Uber does not force drivers to join its service any more than it forces customers to use it. Its growth is not a result of manipulation but of excellence.
Earlier this month, the little guy won a historic victory against a big mean corporation. That little guy or, in this case, girl is a Californian named Barbara Ann Berwick who successfully sued Uber, an online taxi finding service, for refusing to treat her as an employee.
At least that’s the story that the labour unions and taxi industry lobbyists are spinning. The reality is a lot less romantic and a lot more muddy. For a start, Uber is neither particularly big nor particularly mean.
The global taxi industry is worth around $100 billion per year. Even the most optimistic estimates put Uber’s current market share at 10% of that. That’s big by some standards, but it hardly makes Uber the dominant player in the world.
What is extraordinary is how quickly Uber reached that market share. Six years ago, the company did not exist. This growth is attributable mainly to the quality of the company’s service. Open the app, touch a button and within 5 or 10 minutes a cab arrives.
Because the app uses GPS tracking, there’s never any confusion about where to meet.
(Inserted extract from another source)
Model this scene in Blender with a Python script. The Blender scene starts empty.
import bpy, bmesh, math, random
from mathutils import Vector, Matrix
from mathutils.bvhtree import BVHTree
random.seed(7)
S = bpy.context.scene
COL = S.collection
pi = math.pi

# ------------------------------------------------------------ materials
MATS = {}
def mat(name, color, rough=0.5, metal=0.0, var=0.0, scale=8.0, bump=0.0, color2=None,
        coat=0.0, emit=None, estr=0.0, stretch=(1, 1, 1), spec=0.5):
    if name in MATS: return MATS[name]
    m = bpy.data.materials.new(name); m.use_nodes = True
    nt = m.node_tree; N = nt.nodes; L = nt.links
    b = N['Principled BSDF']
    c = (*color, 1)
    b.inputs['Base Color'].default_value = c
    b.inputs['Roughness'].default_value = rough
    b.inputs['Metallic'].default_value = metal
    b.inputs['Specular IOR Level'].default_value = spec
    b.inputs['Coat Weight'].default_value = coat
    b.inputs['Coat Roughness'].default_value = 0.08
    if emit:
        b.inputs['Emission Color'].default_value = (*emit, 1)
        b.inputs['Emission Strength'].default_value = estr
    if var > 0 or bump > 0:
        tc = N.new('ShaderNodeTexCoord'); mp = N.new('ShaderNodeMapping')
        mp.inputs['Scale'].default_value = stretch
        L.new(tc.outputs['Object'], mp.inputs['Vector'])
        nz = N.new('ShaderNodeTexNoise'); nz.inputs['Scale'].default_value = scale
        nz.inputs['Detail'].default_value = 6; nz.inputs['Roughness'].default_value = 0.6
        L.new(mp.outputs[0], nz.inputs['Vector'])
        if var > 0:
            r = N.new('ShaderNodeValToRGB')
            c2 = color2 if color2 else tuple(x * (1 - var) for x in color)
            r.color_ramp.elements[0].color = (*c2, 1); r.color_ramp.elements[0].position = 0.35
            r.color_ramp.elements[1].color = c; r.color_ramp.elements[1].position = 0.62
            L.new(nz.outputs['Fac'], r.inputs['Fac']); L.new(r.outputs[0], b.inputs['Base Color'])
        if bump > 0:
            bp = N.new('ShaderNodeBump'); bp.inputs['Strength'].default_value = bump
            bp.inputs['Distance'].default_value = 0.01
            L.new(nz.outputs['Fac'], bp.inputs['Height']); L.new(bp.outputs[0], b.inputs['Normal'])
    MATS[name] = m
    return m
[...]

You can track a driver’s car and only step outside when he or she arrives – no waiting in the cold. All payments are automatic, strictly metered and via credit card. No haggling over fares and no convenient lack of change for large banknotes.
Most customers are fanatical about the service, and recommend it to whoever will listen. As a result the company has spread extremely quickly without spending much on marketing. And even that spend is extremely canny, using channels like social media to magnify its efforts at a comparatively low cost.
Uber also works because it disrupts a large existing market by turning the business model on its head. Its drivers are independent contractors. They usually own their own vehicle and work for themselves. Uber does not require exclusivity, nor does it set their wages. It connects them to passengers and takes 20% of each fare.
This kind of disruption is only possible where markets are inherently inefficient. In many countries the taxi industry is heavily regulated and dominated by aggressive cartels. This keeps prices high and entrenches vested interests.
Perhaps the best example of this is the price of taxi licenses in New York city. To legally operate one of its iconic yellow cabs, you require a license from the city known as a “medallion”. The city periodically auctions new medallions as old ones expire. The average price in 2013? Over $1 million per medallion.
When the entry price is this high very few drivers can ever hope to afford to be anything more than employees. That puts them at the very bottom of the pecking order, competing for a limited number of jobs against tens of thousands of other unskilled workers.
There’s a reason that the cliched taxi driver is an immigrant who barely speaks English – it’s often the only job they can get and they are underpaid and overworked as a result.
New York is a particularly extreme example, but the same market structure exists in most of the world’s large cities. London’s black cabs are another good example. They recently blockaded the city as a protest against Uber. The result? Thousands of new customers flocked to Uber as a result of the free publicity and general disgust at the bully-boy tactics of the black cab owners.
Opponents of Uber argue that the company is destroying once secure jobs and replacing them with what amounts to temporary work. Uber touts the virtues of flexibility and independence, but drivers with families to support cannot depend on a steady income.
This image of the predatory corporation is appealing and convenient, but largely wrong. Uber does not force drivers to join its service any more than it forces customers to use it. Its growth is not a result of manipulation but of excellence.
And the supposedly steady jobs in the rest of the taxi industry are often little more than myth. In most countries the industry is notoriously cruel and capricious to its drivers.
They work long hours for low wages. And, as is the case in New York, very few ever get the opportunity to work for themselves. Little wonder, then, that so many of them have jumped at the opportunity to work with Uber.
And what of Ms Berwick, who successfully extracted $4 152,20 from Uber? She worked for the company for a total of eight weeks because she was bored of her desk job as an (unlicensed) money manager. When Uber refused to reimburse her for expenses, she sued.
She is fond of suing people. She once sued an employee of a local pizza parlor for $500 in damages for leaving menus on her gate. There is nothing working class about Ms Berwick – she is an opportunist not an activist. The idea that she represents the plight of the working poor is laughable.
Uber is not perfect. Its executives are prone to sexist gaffes, its marketing can be obnoxious, its screening processes are not watertight, and it will probably need to be more tightly regulated in time. But to pillory it as the new Satan of capitalist exploitation is silly. The world has bigger problems to deal with than a taxi service that actually works.